Wednesday, June 27, 2012

Declaring Independence

Next week marks one of my favorite holidays of the calendar year—Independence Day.  I love this holiday because it is typically a day filled with simple good cheer.  I find it an easy holiday to celebrate.  The weather is usually warm and pleasant.  Friends and family gather around barbeques, lakes, and pools to laugh and simply be together.  It is an uncomplicated day filled with little family drama or outsized expectations, like many holidays can be.  On the surface, the 4th of July is purely a day to have fun, watch some fireworks, eat, drink, and be merry.

In years past I’ve spent the morning of the 4th with 60,000 of my closest friends, running the largest 10K road race in the world.  With 150,000 spectators cheering on the runners, the Peachtree Road Race in Atlanta has always been a festive way to kick off the holiday.  This year family will be traveling across the country to spend the day with us, and we’ll enjoy a far more peaceful day lazing on the lake instead of running the streets with a mob.

As Independence Day draws closer, I watch my 3-year old daughter discover her own independence.  In fact, as I watch her, the term “independence” has taken on a whole new meaning.  Before I was a parent, independence was a clear definition, one I always associated with fighting the British and declaring a self-ruling republic.  But being a parent forces one to look at life through a different lens.  I can see that to a child, independence is something they covet from their parents.  My daughter’s first strung-together sentence was, “I do it myself!”  A clear sign that she needed some independence from me.   The need is so strong that if she is not following my directions, all I have to do is the time-proven method of counting to three.  I always assumed parents did this with the threat of some punishment.  But for my own child, the threat is simply that if she doesn’t comply by the time I reach three, I will do the task—whatever that may—for her.  She almost always complies before I reach three, the need for independence far outpacing her need to ignore my instructions.  I’m sure that as she grows older, her need for independence will become even clearer.

To be independent is not only something children in our society strive for.  Independence means something different at each age in our lives, for each person, each religion and nationality.  Independence and the freedom it offers means something different for Jewish Americans, African Americans, Native Americans and countless others.  Independence means something different to a 10-year old than it does to an 80-year old.  Some are just learning to stretch their wings and declare their independence, while on the opposite spectrum our elderly are clutching their independence tightly, unwilling to have their wings clipped.

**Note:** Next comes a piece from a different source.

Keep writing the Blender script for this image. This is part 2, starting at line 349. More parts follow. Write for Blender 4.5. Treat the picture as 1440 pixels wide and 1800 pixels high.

Each Independence Day I’m always slightly surprised by how proud we are as a nation to be independent, even if it is so casually celebrated at a barbeque and fireworks show.  It shouldn’t surprise me, but 236 years later, I find that becoming, and maintaining, an independent nation is still something worth celebrating.  These freedoms trickle all the way down to my 3-year old, able to find and define her own independence.  There are many freedoms to celebrate this 4th of July, large and small, and finding and appreciating each one of those is our privilege.

Previously published in "The Star," Grand Coulee, WA.  June 27, 2012

Wednesday, June 13, 2012

A moment to stand still

Next week is the summer solstice, denoting the longest day of the year and the official start of summer.  For some cultures this is a day of marked celebration.  In our own country it seems that many years this day can be passed by with a casual nod from the local weatherman mentioning the peak of daylight hours for the year.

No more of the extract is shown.